The weight drop idea came from a very early conversation about Simon wanting to look totally the part. He’s never been seen by an audience the way he is [in this film] and we wanted to really lean into that, so we talked about prison and the idea that this guy works out obsessively in his cell because he’s got nothing else to do. He trained with his personal trainer for weeks and weeks and weeks and was on a super low-calorie diet. He committed totally and I think the results are incredible on camera.
I love leaning into the natural instincts of actors and I’ve been so blessed in my career to work with these astonishing powerhouse actors who really immerse themselves in it and really dive into the psychology and the physicality of the roles. With Simon, we talked about great psychological villains in the cinema — Hannibal Lecter, the Marquis de Sade, Tom Ripley — and the ability to manipulate people by preying on their emotions, by being able to manuever the people around them like chess pieces on the board by being vulnerable or vicious or whatever the situation called for.
When you’ve got this guy chained in the middle of a room, was “Silence of the Lambs” an influence in keeping those confrontations visually dynamic?
It was an inspiration for sure. “Silence of the Lambs” is one of my favorite films, and the scenes in the asylum are, for me, among some of the best in cinema, so I definitely drew on that. I drew on the idea that Morgan is a fulcrum, he’s often very, very still while Lauren is in flux. He sits in the middle and she paces and moves and rants and he moves as well, but there’s a stillness to the way Anthony Hopkins portrayed Hannibal Lecter that we talked about a lot. And I was impressed with what Lily [Collins] was able to do [since] it operates in a slightly fable-like world. She imbued it with such a sense of true emotion, and really played the truth of the character, so you really felt her isolation and her pain and her trauma and her confusion, her rage and she was able to utilize very, very real emotion in heightened circumstances to give it a humanity that I think it wouldn’t have otherwise had.

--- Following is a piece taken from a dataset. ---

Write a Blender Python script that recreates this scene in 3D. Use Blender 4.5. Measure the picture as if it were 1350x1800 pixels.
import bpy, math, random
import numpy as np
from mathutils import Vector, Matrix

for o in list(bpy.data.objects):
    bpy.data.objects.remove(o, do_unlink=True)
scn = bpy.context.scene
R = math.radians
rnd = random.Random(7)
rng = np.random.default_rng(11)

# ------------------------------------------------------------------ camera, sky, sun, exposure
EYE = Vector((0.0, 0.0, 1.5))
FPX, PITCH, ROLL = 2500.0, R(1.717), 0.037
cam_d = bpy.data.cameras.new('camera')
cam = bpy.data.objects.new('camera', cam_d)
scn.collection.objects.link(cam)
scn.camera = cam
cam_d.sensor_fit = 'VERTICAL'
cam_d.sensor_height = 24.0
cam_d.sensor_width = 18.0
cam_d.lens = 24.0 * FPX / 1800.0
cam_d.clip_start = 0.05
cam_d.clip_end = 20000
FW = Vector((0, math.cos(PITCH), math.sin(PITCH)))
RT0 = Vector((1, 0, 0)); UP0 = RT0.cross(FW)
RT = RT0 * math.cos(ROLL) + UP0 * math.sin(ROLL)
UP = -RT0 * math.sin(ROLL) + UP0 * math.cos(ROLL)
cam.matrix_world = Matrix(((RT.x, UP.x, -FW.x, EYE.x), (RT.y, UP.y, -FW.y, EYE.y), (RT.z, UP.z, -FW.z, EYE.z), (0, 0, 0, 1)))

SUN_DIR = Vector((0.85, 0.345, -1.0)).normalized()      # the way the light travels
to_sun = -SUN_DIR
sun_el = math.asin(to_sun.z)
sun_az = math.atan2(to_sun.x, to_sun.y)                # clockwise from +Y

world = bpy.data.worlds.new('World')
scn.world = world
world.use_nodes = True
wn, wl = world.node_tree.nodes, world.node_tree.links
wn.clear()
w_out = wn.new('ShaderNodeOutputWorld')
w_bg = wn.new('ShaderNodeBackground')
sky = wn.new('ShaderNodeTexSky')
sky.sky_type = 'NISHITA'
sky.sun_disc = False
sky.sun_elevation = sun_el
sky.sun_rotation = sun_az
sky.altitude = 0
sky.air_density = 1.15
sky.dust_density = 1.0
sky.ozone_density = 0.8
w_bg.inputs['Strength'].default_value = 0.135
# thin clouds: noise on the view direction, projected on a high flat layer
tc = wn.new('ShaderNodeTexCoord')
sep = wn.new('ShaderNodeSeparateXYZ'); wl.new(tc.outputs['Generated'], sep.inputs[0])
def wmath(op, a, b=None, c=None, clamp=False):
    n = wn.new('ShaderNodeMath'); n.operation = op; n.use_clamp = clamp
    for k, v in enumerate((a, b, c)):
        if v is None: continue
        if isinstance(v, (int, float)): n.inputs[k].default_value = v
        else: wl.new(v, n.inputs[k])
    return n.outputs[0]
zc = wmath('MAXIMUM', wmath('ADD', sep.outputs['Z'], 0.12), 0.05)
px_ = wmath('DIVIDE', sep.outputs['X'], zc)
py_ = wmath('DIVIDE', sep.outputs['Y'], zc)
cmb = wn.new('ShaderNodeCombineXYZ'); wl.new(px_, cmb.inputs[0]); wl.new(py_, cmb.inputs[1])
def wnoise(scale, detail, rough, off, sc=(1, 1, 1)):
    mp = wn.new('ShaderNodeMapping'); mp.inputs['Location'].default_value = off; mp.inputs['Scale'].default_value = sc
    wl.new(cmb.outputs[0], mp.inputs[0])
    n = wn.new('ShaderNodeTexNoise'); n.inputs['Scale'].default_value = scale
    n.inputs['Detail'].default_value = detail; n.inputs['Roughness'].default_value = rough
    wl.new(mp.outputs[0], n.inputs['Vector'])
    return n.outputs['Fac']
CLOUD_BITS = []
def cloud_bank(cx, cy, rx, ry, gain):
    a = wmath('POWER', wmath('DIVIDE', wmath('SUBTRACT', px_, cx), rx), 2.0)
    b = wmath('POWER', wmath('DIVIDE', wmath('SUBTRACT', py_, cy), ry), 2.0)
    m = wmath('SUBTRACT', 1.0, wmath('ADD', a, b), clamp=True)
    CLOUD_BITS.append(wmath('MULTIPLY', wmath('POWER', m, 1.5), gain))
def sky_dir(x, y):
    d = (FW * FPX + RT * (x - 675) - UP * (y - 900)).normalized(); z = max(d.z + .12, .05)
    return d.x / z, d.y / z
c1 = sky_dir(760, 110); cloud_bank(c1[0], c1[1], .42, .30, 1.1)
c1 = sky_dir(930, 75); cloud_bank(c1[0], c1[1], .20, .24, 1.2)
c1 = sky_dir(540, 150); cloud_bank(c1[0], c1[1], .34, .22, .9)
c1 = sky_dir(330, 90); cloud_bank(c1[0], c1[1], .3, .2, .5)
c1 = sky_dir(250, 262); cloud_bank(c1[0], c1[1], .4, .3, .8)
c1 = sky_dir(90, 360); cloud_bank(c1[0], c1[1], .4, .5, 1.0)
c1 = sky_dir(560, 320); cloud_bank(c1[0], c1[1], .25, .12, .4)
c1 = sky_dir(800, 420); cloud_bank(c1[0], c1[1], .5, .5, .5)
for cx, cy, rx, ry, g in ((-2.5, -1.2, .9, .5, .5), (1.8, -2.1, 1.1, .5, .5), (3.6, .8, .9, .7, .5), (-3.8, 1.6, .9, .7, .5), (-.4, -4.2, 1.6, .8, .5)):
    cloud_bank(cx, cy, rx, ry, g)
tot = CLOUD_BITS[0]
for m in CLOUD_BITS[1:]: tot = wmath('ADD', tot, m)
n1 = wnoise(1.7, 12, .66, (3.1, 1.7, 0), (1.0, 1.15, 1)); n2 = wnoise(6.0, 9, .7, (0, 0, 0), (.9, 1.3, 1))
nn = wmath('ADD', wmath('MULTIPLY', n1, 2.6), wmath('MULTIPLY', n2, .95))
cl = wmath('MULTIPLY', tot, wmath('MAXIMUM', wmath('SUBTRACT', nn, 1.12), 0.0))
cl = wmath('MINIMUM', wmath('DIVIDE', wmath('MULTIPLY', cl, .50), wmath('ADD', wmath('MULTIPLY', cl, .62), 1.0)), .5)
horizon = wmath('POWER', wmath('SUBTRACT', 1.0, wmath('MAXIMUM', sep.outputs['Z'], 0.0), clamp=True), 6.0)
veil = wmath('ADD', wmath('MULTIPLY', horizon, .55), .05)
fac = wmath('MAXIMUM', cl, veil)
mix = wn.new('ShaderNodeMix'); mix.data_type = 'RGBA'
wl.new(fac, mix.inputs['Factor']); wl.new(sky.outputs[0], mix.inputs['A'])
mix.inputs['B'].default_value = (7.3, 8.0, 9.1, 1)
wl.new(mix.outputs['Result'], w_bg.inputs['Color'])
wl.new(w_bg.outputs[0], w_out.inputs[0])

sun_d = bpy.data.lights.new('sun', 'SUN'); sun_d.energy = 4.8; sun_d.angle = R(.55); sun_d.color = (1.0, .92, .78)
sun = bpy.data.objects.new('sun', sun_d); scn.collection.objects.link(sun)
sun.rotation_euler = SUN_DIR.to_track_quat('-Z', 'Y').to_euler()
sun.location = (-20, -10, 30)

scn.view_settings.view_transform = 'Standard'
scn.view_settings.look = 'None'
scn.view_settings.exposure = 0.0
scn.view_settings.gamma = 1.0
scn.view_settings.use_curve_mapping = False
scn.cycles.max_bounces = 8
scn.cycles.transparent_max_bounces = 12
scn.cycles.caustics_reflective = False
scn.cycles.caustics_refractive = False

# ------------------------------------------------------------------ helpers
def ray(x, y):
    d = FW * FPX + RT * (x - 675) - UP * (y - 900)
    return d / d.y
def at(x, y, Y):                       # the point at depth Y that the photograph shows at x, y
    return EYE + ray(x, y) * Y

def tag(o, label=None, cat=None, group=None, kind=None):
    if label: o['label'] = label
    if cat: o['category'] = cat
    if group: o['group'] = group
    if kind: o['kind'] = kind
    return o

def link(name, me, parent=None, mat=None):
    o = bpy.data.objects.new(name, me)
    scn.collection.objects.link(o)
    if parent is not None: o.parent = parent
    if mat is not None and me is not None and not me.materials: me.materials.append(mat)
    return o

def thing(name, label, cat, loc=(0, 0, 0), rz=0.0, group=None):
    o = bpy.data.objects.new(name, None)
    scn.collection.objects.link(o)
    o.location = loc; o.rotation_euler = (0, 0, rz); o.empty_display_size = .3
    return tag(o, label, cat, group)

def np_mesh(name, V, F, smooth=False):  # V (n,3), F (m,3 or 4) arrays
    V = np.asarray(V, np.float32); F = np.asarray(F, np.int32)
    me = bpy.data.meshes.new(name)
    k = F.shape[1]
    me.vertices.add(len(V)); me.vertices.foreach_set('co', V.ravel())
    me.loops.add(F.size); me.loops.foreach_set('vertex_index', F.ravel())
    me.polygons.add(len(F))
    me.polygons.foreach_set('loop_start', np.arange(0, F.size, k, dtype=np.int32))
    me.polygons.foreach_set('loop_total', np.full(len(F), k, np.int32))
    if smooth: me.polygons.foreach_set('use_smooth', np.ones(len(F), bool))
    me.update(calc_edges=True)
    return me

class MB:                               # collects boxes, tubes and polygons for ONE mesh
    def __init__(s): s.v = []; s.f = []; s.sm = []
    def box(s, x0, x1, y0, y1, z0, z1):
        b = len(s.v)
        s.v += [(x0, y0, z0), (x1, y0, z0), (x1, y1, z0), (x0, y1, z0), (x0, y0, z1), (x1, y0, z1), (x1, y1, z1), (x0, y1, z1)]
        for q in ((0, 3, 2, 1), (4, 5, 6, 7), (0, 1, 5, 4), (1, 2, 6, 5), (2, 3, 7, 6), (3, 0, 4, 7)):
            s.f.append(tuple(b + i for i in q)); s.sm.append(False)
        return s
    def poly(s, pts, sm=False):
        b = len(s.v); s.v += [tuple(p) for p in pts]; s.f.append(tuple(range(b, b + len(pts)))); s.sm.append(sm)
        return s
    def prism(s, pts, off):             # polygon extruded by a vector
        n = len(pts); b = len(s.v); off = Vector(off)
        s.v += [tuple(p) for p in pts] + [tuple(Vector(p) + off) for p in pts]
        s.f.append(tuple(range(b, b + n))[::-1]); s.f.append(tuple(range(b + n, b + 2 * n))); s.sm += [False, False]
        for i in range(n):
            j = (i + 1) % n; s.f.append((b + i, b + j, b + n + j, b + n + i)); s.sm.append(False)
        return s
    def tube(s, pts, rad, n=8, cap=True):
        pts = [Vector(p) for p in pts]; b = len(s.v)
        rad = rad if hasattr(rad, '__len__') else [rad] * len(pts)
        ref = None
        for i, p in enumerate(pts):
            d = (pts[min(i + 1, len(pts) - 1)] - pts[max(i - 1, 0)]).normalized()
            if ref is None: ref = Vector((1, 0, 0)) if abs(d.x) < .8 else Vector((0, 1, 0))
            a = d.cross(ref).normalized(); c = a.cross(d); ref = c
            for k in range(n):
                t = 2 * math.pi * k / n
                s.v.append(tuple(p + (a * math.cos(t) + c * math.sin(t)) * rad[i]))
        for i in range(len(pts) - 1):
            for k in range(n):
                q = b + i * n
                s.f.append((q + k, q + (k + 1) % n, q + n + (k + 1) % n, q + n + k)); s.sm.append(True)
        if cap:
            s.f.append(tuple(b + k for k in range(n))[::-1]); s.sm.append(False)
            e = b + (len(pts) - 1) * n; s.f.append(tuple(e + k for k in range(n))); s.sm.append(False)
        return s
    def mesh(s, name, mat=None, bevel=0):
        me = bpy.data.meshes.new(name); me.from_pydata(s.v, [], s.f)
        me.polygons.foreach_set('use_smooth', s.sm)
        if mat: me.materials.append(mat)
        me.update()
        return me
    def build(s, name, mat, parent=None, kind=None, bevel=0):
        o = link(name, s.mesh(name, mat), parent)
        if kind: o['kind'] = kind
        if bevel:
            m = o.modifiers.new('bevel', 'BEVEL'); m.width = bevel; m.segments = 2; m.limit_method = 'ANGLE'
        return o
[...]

And [“Silence of the Lambs”] was definitely an inspiration point, but we wanted to do something very unique for “Inheritance” in the way that Michael Merriman, our amazing cinematographer, approached the way we shot it — the lenses we chose and how we would contrast that style with the above ground style. I love the subtlety of what you can do with really great lenses and we shot on with K35s — anamorphic primes. If you look at what Hitchcock used to do with his lenses and what Ridley Scott did particularly in the ‘80s, we wanted to lean into that and what the breadth of focus can do and how you can move an audience through a scene with it, so giving it that sort of classical Hitchockian thriller feel that Primes can was very important to us as well.
Besides Simon Pegg, it was surprising to see Patrick Warburton in this, who never gets to play dramatic roles. Like Mike Myers in “Terminal,” are you looking beyond the typical casting sheets to play these roles?
Yes, I love counter-casting, seeing actors pop up in roles that you don’t often see and I’ve been so lucky because the casts I’ve had the chance to work with have been incredible and capable of doing a million things. We needed a face for Archer Monroe, the patriarch of the family who dies, and the actor who holds the movie would have to have the presence to be the ghost that follows Lauren all the way through it. What Patrick, who’s such an underrated actor and comes from a strong comedy and physical comedy background, did was incredible, to be able to use his presence and his voice and his physicality, with very little screen time as well.
The flashbacks in the film have a very visceral, rapid fire quality. Did that evolve over time or did you go into shooting knowing that’s how they’d play out?
It was an evolving process. We always wanted them to have an ‘80s feel to them, so we looked at VHS and the high contrast that tape used to give. We wanted them to feel not as though they had been shot on a camcorder in the ‘80s, but that they talked back to a different era, so we wanted them to feel fragmented. Sometimes flashbacks in movies feel dull, but if they’re executed well, they’re an incredible device and we thought about how we wanted to present it to an audience with a mixture of ‘80s flavor in terms of color and texture combined with an immediate memory quality.
Was there a particularly crazy day of shooting on this?
Well, we had a tornado. The night we shot the burial sequence, a tornado came through that night and it was unreal. We had the most torrential rain, and we could shoot three hours of a 12-hour night and then we came back and did the whole thing in one night the next night, so that was pretty tricky. Then the bunker was very intense. We built that all on a stage in Alabama and obviously we had a lot of work down there, but that was a joy, to be able to work with such unbelievably talented actors as Simon and Lily in such close proximity. We all got on so well and it was very strange to be shooting this dark, psychological two-hander and then two minutes later, the whole crew’s laughing because Simon’s so funny. It was really magic.
“Inheritance” is now available on DirecTV and will be available on May 22nd on digital and on demand.